Qui est Jean-François Pruneau ?

Depuis huit ans, Jean-François Pruneau était le grand argentier de Québecor comme chef de la direction financière de Québecor. Il est l'une des personnes de confiance du grand patron de Québecor, Pierre Karl Péladeau, qui l'a nommé patron de Vidéotron même si M. Pruneau n'a pas d'expérience préalable en gestion des opérations. « J'ai rarement vu un chef de la direction financière avec un sens des affaires et des opérations aussi développé », a indiqué M. Péladeau dans un communiqué. M. Pruneau est chez Québecor depuis 2001.

Cette nomination a été très bien accueillie par les analystes financiers qui suivent le titre de Québecor. Même s'il est « rare » qu'un responsable des finances devienne le grand patron dans l'industrie des télécoms, l'analyste Phillip Huang (Barclays) souligne que M. Pruneau « connaît très bien tous les aspects des opérations de Québecor ». Deux analystes soulignent aussi que cette promotion enlève tout risque que M. Pruneau quitte Québecor.

Vidéotron a indiqué que M. Pruneau n'était pas disponible hier pour accorder des entrevues.
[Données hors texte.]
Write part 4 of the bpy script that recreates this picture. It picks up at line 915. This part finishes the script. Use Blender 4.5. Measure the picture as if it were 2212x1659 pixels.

M. Pruneau remplace Manon Brouillette, qui a quitté le poste de présidente et chef de la direction de Vidéotron après presque six ans (elle sera candidate à un poste au conseil d'administration de Québecor en mai). Québecor a aussi nommé hier Hugues Simard, qui a travaillé au sein de l'entreprise de 1998 à 2017, comme chef de la direction financière. L'avocat Marc Tremblay obtient aussi une promotion : comme chef de l'exploitation, il devient le numéro deux de Québecor et « aura comme mandat de seconder » Pierre Karl Péladeau dans « la gestion des opérations ». M. Tremblay conserve aussi la responsabilité des affaires juridiques, des affaires publiques et des ressources humaines de Québecor.

Le titre de Québecor s'est apprécié de 2,4 % hier pour clôturer la séance à 29,62 $ à la Bourse de Toronto.